What I like about Islamabad though is that it is well-planned. There are good roads and residential and commercial areas were designated in the original master plan of the city. Driving in Pakistan is really crazy; Islamabad however has much better traffic. For most of the cities of Pakistan, growth has been haphazard with no input from city planners. Islamabad however is a modern city. It was founded in 1960 specifically to be the capital. That is its virtue as well as its sin. It was created by government bureaucrats for bureaucrats, so it has no soul. But it is no longer a small or medium-sized city, the capital territory, including the city and some surrounding rural areas, has about 950,000 residents in about 900 square kilometers (approx. 350 sq.miles) while the city of Islamabad had 529,000 residents in 1998 according to the the Census Organization of Pakistan.

Categorized as Pakistan

By Zack

Dad, gadget guy, bookworm, political animal, global nomad, cyclist, hiker, tennis player, photographer


  1. In other words, Islamabad = Brasilia. From what I understand, the same evolution from bland, civil-service capital to real city is currently taking place in Brasilia as well.

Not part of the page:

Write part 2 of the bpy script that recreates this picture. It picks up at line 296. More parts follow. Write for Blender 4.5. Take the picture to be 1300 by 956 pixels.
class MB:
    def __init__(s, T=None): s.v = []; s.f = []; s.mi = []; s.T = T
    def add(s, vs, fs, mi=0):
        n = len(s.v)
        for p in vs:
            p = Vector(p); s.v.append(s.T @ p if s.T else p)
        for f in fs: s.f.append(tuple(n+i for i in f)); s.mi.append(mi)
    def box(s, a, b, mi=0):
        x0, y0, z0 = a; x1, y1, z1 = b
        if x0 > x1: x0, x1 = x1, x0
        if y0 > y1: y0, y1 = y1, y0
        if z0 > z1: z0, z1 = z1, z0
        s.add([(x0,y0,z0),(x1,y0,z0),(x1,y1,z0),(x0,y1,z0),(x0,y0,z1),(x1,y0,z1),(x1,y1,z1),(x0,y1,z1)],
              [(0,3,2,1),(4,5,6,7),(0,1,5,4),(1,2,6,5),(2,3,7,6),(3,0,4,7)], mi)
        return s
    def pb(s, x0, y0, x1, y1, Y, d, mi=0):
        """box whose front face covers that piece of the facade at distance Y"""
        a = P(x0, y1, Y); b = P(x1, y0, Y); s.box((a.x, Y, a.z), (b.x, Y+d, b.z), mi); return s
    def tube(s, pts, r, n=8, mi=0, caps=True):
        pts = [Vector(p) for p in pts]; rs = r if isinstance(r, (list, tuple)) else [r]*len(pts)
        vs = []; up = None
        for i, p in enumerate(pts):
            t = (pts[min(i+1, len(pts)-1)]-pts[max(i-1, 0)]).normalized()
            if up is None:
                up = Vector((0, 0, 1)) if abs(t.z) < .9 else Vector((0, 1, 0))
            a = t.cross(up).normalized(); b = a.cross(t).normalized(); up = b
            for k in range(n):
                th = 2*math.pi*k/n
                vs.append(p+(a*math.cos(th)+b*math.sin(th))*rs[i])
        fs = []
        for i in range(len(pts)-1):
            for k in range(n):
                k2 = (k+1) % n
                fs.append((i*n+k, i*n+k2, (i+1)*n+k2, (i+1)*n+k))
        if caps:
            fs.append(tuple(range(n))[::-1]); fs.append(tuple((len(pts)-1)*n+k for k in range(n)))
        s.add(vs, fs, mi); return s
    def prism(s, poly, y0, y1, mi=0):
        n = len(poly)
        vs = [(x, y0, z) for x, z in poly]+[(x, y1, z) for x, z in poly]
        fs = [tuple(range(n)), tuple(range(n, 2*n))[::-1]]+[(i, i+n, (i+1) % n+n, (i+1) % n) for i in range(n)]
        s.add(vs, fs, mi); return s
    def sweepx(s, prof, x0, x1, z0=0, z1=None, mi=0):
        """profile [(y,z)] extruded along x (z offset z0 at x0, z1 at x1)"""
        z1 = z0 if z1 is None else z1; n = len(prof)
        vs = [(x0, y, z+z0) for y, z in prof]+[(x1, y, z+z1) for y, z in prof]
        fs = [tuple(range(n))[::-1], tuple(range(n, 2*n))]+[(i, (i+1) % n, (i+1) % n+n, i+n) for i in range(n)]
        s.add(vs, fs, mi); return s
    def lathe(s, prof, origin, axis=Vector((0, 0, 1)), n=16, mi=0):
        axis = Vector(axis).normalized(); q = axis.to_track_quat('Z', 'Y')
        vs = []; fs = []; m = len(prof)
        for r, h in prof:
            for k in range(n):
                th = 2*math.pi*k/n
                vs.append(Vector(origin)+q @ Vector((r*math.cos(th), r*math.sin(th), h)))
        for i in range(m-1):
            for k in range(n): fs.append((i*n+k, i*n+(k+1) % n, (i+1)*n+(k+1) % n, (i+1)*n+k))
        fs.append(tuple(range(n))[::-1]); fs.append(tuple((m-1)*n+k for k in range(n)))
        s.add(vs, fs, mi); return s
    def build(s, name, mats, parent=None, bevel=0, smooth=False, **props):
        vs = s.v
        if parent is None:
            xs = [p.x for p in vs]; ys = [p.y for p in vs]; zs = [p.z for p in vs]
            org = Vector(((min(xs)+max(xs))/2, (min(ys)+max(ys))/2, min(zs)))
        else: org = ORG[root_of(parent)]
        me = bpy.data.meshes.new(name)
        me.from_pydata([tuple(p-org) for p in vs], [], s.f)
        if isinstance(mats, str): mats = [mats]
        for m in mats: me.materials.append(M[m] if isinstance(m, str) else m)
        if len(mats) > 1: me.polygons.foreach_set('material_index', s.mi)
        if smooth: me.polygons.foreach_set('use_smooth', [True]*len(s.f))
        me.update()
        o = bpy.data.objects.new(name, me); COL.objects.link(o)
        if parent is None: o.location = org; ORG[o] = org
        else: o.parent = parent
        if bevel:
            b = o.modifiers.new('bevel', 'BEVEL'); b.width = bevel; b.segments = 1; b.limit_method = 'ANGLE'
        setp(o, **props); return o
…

  2. I haven’t been to Brasilia, but that’s the only other capital I know which was expressly created for the purpose in recent times. Come to think of it, Washington DC should be the same way, except that it has been around 2 centuries.

  3. Capitals don’t have to purpose built to be dull. I live in Ottawa, which is not now, nor ever been, known as HOTtawa.

    Civil servants are nice, go-to-sleep early, participate in PTA, two-parent, environmental and family oriented. They are rarely fun.

    Ottawa was a small lumber town and an agricultural centre prior to the arrival of the capital some 133 years ago. It’s still mostly gvt oriented, though there is now a high-tech fringe.

    My comment on Islamabad was not only that it is, like other civil servant towns, specatcularly dull, but also that it is too clean, too new, and too well-run to be Pakistani.

    It really does look and feel like Muscat, or Abu Dhabi, or a smaller, sleepier Gulf Emirate’s capital city.

  4. My comment on Islamabad was not only that it is, like other civil servant towns, specatcularly dull, but also that it is too clean, too new, and too well-run to be Pakistani.

    But that’s what I like about it!

  5. Ikram, I’ve heard from Australians that Canberra is the same way – it wasn’t purpose-built, but it didn’t have much to recommend it before it became the federal capital, and it’s overwhelmingly dull and civil-service oriented.

  6. Zack:

    I would like it too if I had to live there. But is it good for the country? Senior civil servants, military rulers, and Parliamentarians (on occasions when they matter) live in a city with no slums, no power outages, decent roads, clean air, little crime. Islamabad doesn’t even have a large number of noisy coulorful buses.

    If you live in Islamabad, do you know what it’s like to be a Pakistani?

    In Delhi, the Supreme Court got so sick of the pollution that they, almost independently, ordered all polluting industries to leave the city. If important people in Pakistan had to live in Karachi, would they make a greater effort to make Karachi more liveable?

    (Another nice thing about Islamabad — access to the Hills. The area around Islamabad reminded me a little of the rocky mountain foothills in the western US and Canada. But with more people.)

  7. Ikram:

    You are right. (BTW there are a few slums in Islamabad also, though fewer than other cities and hidden.) There is also some resentment of Islamabad elsewhere in Pakistan. However, it is not an Islamabad-specific problem; people from e.g. Defense in Karachi or Lahore probably also don’t know what it is to be a Pakistani.

    Access to the hills is definitely the best thing about Islamabad.

  8. یہ کیسا جہاد ہے

    پاکستان میں کیا ہو رہا ہے؟ جہاد کے نام پر مسلمان کن کاموں میں پڑ چکے ہیں؟ کیا اسلام صرف سیاست اور تشدد ہی کا نام ہے؟

  9. I have noticed that a lot of people who are not from islamabad dont know islamabad.Its just cool, expencive, modern,clean,well run,best city in pakistan,people are cool,i could go on and on and on,,,,,,

  10. Why do the Islamabadis hate it when someone calls them “Pendu”? They are after all part of the Greater Punjab. In that case shouldn’t they be proud of their cultural heritage i-e being a typical “Pendu”’ living in a well-planned city in northern Punjab?